Nareszcie, po stosunkowo długim okresie blokady strefowej poprzez długo utrzymujący się wyż kontynentalny nad Europą wschodnią, jawi się perspektywa na wspomnianą cyrkulację zachodnią i południowo zachodnią. Taką zmianę w rozkładzie ciśnienia w stosunkowo cienkiej warstwie przypowierzchniowej i w swobodnej troposferze sprowadza niż atlantycki, który obecnie z ciśnieniem 990 hPa, już lokuje się w rejonie Szetlandów i Wysp Owczych. W ciągu dzisiejszego dnia zmieni on kierunek swego przemieszczania w stronę północno wschodnią i kierować się będzie nad południowe akweny Morza Norweskiego. W tym samym czasie jego zatoka z okludującymi się frontami obecnie lokuje się nad Jutlandią i zachodnią Europą po Bretanię pod aktywnym prądem strumieniowym. To ona dość szybko przemieszczać się będzie w kierunku wschodnim, wymiatając powietrze polarne o cechach kontynentalnych, a w jej tylnej części nasuwać się będzie powietrze też polarne, ale o cechach morskich. To na styku tych dwóch mas powietrza z powodzeniem rozwijać się będzie konwekcja głęboka ze wspomnianymi burzami i opadami deszczu, a lokalnie niewykluczone są także opady gradu.
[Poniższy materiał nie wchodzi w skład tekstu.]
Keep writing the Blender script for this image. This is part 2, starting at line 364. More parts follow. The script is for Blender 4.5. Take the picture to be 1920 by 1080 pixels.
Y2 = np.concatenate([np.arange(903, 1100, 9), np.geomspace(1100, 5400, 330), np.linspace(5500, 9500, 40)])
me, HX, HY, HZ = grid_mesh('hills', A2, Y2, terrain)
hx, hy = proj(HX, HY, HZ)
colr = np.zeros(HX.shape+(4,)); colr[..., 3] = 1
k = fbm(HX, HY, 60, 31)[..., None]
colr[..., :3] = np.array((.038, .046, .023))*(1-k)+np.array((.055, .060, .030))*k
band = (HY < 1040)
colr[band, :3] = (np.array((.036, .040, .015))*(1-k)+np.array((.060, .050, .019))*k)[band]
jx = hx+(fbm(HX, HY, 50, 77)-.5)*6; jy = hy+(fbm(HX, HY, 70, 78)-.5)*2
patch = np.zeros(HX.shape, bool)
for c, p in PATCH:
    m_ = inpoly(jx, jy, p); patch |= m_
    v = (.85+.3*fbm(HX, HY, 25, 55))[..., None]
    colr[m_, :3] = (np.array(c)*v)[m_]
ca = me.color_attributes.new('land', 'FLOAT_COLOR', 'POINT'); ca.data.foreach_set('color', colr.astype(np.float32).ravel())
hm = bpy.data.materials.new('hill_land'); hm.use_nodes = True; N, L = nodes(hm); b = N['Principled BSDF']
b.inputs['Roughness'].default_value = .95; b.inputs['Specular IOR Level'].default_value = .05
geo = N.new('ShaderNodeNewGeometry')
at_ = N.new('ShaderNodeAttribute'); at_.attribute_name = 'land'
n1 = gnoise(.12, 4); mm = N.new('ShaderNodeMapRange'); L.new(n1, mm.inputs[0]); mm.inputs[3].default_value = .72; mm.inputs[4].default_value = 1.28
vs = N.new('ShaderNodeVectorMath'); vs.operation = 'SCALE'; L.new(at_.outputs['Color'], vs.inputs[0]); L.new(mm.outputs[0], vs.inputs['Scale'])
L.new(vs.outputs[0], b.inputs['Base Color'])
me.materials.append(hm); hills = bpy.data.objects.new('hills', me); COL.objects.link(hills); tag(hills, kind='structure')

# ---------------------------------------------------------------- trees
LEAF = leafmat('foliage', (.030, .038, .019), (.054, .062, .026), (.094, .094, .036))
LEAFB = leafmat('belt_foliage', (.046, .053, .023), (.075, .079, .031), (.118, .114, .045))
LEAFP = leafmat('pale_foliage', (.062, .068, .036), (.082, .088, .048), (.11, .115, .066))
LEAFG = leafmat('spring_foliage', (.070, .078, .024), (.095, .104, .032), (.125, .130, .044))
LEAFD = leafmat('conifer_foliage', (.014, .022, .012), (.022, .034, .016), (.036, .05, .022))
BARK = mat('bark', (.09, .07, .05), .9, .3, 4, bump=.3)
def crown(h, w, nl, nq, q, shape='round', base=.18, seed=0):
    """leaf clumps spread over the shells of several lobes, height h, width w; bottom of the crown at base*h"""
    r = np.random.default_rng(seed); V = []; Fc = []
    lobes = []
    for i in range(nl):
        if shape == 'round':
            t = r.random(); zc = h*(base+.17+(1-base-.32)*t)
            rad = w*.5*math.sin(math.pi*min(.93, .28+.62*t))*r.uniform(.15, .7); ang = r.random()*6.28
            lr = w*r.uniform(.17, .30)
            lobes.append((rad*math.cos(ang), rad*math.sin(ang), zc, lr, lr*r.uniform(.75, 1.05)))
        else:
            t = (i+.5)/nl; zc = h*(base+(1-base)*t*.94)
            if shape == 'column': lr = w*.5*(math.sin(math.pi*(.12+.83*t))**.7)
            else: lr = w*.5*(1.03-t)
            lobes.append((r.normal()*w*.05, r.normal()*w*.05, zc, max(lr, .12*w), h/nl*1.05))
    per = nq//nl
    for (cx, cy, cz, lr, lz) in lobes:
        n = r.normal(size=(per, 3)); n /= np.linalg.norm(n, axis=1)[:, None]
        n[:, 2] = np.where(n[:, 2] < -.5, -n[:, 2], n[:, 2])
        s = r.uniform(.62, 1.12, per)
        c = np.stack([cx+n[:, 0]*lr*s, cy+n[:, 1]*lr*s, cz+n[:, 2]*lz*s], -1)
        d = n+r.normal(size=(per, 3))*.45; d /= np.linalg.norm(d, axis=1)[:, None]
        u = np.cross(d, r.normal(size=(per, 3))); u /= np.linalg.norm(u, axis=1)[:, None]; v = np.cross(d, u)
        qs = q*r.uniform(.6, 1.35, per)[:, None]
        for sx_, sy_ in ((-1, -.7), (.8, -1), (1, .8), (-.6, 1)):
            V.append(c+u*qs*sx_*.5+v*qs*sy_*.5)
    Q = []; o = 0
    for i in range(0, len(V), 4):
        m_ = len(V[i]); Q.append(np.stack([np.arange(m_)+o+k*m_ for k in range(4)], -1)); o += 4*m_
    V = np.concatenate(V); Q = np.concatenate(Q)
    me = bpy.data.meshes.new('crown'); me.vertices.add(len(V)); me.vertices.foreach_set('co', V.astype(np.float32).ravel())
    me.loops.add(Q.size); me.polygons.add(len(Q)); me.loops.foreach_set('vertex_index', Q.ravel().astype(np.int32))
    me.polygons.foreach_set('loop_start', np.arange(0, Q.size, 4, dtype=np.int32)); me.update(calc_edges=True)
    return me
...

Pod jej naporem już przemieszcza się strefa opadów frontowych z innym frontem o charakterze chłodnym prowadzącym słabe i umiarkowane opady deszczu, w tym przelotnego.
W dalszej perspektywie, po przesunięciu się wspomnianych frontów atmosferycznych poza naszą wschodnią granicę, na południu kontynentu rozbudowywać się będzie wyż na klinie wyżu azorskiego lokującego się w swoim mateczniku. Umacniając się przestrzennie będzie on przesuwał się nad wschodnią część kontynentu. W tym samym czasie nad Morzem Północnym formować się aktywny niż z zafalowania frontu chłodnego. To pomiędzy tymi dwoma układami barycznymi otworzy się szeroko droga dla gorącego powietrza zaciąganego znad południa kontynentu. W sobotę u nas spodziewany jest wzrost temperatury do 28, 30 stopni, tylko na krańcach północnych jeszcze temperatura na poziomie 25, 27 stopni.
Zatem czeka nas tzw. „huśtawka pogodowa”.